Devid Cecconi offre un’interpretazione in cui non mancano le sfumature. Dall’impeto rabbioso quando si libera della livrea a casa della Contessa di Coigny, all’autorevolezza del rivoluzionario, fino alla consapevolezza che esprime nella celebre  “Nemico della patria…” in cui con timbro caldo e voce voluminosa dà sfogo ai suoi sentimenti fino a prendere tristemente atto che da servo si è tramutato solo in un altro servo. Ha solo cambiato padrone. Sul finire di “In un sol bacio e abbraccio tutte le genti amar!” la platea esplode in un caloroso applauso.

Oksana Dyka è una Maddalena vocalmente opulenta, ampia e penetrante. Non è prodiga di mezze voci ma quando le usa lo fa in modo preciso ed efficace.

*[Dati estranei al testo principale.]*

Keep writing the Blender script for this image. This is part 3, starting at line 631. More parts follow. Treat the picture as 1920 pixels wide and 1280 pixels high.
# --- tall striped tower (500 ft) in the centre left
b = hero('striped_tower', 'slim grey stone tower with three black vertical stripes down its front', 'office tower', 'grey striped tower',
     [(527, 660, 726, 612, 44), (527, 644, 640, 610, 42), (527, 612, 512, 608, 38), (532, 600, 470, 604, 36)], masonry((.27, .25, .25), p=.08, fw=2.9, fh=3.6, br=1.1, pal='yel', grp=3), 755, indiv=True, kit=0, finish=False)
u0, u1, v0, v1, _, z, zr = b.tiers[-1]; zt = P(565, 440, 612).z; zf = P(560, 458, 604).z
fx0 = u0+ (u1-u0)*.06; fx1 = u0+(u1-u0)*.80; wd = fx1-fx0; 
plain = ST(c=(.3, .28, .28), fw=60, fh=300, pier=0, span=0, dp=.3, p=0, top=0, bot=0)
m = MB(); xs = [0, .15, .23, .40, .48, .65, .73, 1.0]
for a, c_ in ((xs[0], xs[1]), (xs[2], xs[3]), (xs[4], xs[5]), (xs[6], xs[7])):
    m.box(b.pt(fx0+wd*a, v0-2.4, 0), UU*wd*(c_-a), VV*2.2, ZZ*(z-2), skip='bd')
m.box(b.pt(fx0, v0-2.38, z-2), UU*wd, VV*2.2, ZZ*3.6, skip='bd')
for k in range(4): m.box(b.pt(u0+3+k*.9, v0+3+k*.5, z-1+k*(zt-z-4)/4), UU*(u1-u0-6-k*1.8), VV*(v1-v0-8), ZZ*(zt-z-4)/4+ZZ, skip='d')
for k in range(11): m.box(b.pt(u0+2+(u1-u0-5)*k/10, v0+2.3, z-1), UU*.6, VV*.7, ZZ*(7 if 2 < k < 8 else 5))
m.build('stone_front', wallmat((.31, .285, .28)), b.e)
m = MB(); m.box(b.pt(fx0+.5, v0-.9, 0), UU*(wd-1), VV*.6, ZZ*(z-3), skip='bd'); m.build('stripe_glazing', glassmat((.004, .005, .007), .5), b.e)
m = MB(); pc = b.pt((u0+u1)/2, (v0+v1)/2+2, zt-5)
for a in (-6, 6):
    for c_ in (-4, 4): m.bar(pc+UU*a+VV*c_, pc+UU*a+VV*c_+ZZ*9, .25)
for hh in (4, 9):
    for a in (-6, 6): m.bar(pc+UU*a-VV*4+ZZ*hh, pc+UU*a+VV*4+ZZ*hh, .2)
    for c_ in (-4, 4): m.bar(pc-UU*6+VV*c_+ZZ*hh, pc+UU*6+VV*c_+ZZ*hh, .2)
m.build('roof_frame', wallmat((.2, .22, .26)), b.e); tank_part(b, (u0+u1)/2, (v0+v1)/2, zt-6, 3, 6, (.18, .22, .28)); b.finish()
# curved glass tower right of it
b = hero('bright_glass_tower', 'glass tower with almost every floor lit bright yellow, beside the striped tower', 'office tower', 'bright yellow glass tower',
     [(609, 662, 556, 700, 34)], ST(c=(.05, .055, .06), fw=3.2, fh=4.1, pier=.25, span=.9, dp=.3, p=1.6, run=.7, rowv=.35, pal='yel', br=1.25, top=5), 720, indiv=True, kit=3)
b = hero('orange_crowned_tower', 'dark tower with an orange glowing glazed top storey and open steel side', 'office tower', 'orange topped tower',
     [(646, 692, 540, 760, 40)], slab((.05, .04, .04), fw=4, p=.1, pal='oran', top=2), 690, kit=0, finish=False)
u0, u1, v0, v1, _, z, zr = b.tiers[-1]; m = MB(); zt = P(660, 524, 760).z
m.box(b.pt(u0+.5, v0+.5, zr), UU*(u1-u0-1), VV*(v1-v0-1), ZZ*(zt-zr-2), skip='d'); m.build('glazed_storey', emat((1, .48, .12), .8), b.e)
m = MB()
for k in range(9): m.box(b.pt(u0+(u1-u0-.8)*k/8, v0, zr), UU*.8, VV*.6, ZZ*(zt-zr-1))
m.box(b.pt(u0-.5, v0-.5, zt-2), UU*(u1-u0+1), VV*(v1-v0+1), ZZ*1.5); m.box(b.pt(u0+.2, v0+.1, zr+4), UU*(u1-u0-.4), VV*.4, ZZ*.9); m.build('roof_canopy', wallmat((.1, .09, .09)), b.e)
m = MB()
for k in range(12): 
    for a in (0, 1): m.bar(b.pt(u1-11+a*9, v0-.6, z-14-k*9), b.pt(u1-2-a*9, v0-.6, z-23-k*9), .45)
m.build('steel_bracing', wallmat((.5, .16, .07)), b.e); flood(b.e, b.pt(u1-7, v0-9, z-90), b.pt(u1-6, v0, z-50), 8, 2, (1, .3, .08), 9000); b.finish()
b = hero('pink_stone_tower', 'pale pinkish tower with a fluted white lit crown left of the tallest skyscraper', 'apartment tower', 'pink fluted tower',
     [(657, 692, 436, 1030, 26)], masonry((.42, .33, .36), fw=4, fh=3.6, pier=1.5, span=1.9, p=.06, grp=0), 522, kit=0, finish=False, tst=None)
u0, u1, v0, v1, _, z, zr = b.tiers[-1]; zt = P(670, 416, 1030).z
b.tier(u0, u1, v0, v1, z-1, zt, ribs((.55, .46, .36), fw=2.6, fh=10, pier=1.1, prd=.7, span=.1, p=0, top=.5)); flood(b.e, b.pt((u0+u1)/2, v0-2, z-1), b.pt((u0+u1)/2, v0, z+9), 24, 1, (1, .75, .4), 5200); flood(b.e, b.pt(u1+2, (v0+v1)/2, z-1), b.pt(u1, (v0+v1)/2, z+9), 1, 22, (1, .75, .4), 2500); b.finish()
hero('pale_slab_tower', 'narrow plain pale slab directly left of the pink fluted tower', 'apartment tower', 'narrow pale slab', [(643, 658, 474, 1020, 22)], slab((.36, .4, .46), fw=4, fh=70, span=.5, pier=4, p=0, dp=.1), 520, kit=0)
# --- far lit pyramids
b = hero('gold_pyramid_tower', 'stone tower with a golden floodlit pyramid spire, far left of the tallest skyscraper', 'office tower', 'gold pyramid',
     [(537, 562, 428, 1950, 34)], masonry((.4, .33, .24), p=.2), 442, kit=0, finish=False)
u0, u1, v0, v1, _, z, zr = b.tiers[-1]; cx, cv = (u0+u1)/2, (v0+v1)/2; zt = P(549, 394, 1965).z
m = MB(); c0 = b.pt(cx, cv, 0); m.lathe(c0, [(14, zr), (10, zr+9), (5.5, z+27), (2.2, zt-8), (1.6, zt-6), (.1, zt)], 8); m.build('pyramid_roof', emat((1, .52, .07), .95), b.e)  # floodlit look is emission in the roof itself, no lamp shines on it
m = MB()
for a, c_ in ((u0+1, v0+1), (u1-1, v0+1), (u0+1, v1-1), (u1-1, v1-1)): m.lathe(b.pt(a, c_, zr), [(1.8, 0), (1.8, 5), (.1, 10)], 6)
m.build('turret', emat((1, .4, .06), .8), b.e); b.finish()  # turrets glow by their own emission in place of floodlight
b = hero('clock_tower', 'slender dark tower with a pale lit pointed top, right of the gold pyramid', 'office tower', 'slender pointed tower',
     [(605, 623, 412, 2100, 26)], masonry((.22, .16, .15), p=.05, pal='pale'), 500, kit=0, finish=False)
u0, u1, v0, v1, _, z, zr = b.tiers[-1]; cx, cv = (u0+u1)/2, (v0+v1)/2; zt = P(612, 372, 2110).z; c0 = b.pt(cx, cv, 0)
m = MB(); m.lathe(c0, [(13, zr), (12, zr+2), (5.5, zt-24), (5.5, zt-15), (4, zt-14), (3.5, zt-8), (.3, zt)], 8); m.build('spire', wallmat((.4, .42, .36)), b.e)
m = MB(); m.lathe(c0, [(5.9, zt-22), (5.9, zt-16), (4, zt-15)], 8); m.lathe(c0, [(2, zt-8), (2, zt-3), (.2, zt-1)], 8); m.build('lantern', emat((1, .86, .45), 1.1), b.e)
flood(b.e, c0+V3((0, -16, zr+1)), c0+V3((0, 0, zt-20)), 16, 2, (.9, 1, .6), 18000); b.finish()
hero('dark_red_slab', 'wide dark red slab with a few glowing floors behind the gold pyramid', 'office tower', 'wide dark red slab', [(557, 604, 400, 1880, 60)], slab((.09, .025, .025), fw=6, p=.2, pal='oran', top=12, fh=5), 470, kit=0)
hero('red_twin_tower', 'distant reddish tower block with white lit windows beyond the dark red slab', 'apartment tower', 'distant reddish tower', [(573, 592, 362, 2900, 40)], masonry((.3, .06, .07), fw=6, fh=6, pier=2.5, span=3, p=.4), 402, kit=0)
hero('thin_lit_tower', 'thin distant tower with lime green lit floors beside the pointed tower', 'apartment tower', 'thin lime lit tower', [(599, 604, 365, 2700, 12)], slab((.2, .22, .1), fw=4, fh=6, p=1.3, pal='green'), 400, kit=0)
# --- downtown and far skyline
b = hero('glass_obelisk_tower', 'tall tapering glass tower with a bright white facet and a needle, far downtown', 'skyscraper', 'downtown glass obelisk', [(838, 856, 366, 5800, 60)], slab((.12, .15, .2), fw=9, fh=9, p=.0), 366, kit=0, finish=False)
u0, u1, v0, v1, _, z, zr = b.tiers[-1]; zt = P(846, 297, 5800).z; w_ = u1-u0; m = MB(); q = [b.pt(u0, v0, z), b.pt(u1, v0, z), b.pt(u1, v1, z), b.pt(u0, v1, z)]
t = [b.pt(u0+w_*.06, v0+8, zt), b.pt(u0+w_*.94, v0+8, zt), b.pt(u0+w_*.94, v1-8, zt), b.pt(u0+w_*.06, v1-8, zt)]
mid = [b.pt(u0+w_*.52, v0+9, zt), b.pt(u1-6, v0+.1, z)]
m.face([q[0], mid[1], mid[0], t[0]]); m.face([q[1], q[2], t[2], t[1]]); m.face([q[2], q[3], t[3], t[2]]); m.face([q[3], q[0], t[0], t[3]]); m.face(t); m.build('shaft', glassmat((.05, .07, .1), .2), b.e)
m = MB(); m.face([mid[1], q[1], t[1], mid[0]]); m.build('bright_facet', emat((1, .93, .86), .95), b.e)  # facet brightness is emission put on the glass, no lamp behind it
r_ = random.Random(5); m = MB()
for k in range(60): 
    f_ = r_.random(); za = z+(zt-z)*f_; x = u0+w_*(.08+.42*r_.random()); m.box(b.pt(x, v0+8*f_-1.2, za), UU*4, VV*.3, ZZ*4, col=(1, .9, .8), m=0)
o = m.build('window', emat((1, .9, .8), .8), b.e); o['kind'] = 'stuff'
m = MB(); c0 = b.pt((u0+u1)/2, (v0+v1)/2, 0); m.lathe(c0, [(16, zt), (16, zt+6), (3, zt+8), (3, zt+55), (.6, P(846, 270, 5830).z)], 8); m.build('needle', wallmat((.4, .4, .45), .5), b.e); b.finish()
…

Cesella con dolcissimi filati il duetto con Chénier in “Ah! Ora soave, sublime ora d’amore!…”

E sfodera una bella messa di voce durante la lunga e difficile aria “La mamma morta…” offrendo una prova decisamente felice.

photo © Priamo Tolu

Cristina Melis è una sonora e suadente Bersi che convince anche per vitalità scenica.

Sostanzialmente corretto il resto del cast.

Valentina Coletti interpreta una plausibile Contessa di Coigny superficiale e spaesata dalla piega degli eventi.

Antonella Colaianni è una Madelon che con fierezza consegna il giovane nipote alla Patria affinché possa servire come soldato.

Petar Naydenov è uno smaliziato Roucher.

Il doppio ruolo di Pietro Fléville e Fouquier Tinville è sostenuto con perizia da Viktor Shevchenko.

Mentre Luciano Roberti è il sanculotto Mathieu pieno di livore e sarcasmo. Mario Bolognesi interpreta un Incredibile . Orlando Polidoro è l’Abate.Alessandro Frabbotta veste i panni di Schmidt e il Maestro di casa e infine Alessandro Carta interpreta Dumas.

photo © Priamo Tolu

Il finale concede applausi per tutti anche se ad onor del vero lo spettacolo riesce solo a metà.

Ai fini del gradimento del pubblico ha giovato sicuramente il rispetto per l’ambientazione e la direzione orchestrale piena di enfasi.

D’altro canto però non si è creato quell’amalgama tra gli interpreti capace di far scoccare la scintilla tra palco e pubblico e trasformare un onesto spettacolo, quale è stato, in qualcosa di davvero emozionante.

Questo non significa che non possa accadere nelle recite successive dove lo spettacolo, più rodato e scevro dall’emozione della prima, potrebbe anche trovare la giusta chiave di svolta capace di donare al pubblico maggiori soddisfazioni.